The Transmission of Writing Technology between Korea and Japan in the 8th Century

Date: 

Friday, March 22, 2024, 4:00pm to 5:30pm

Location: 

Porté Room (S250), CGIS South, 1730 Cambridge St, Cambridge, MA 02138

Reischauer Institute Japan Forum
Japan Forum

Co-sponsored by the Harvard Korea Institute and the Japanese Language Program

Speaker: John B. Whitman, Professor of Linguistics, Cornell University

Moderator: Wesley Jacobsen, Professor of the Practice of the Japanese Language and Director, Japanese Language Program, Harvard University

Brief summary: 
Discussions of the genealogy of writing systems – and more broadly of the transcultural spread of literacy – tend to focus on the lineage of graphs. More recent work emphasizes the nature of writing and reading as a system, and the role in early transmission of what Gershovich (1979) termed alloglottography, or vernacular reading (Whitman et al 2010): reading prestige language texts in the reader’s vernacular language.
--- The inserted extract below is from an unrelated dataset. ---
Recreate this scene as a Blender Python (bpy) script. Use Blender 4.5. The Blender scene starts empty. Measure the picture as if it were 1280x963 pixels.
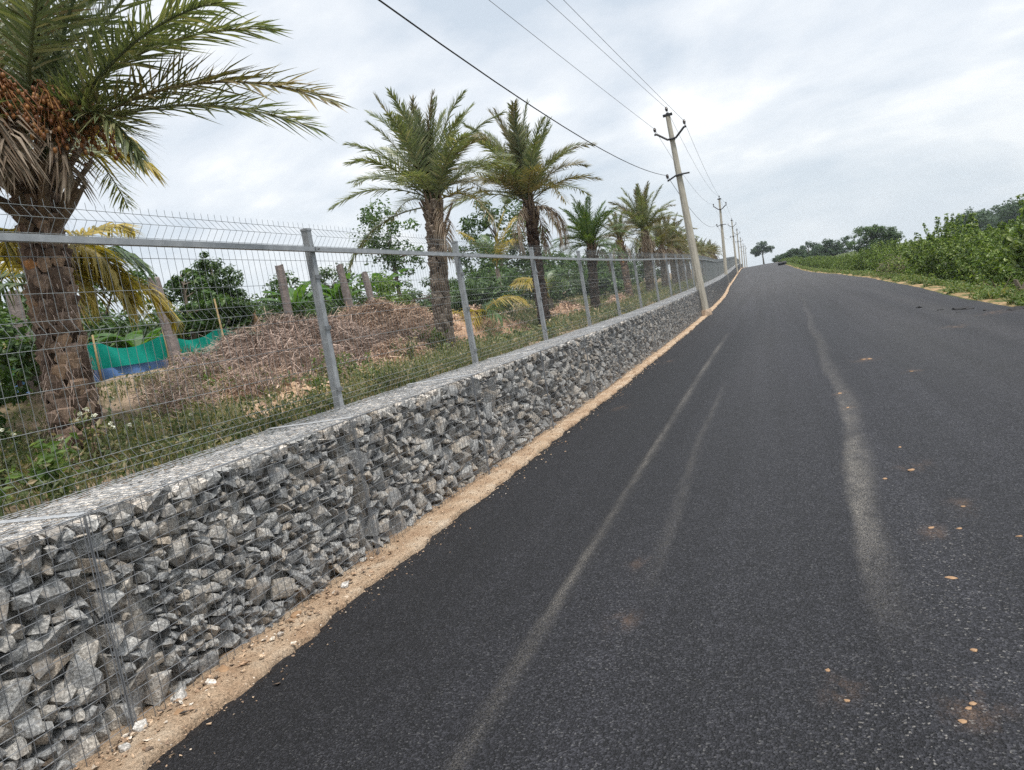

Research since Kobayashi (2002) makes a strong case for a major role of Korean, specifically Sillan models for the technology of kunten 訓點  that provides the scaffolding for vernacular reading in Japan, that is kanbun kundoku. This talk updates that case, and reopens the longer-standing and more vexed debate over abbreviated sinographs, specifically Korean kugyŏlcha 口訣字and katakana.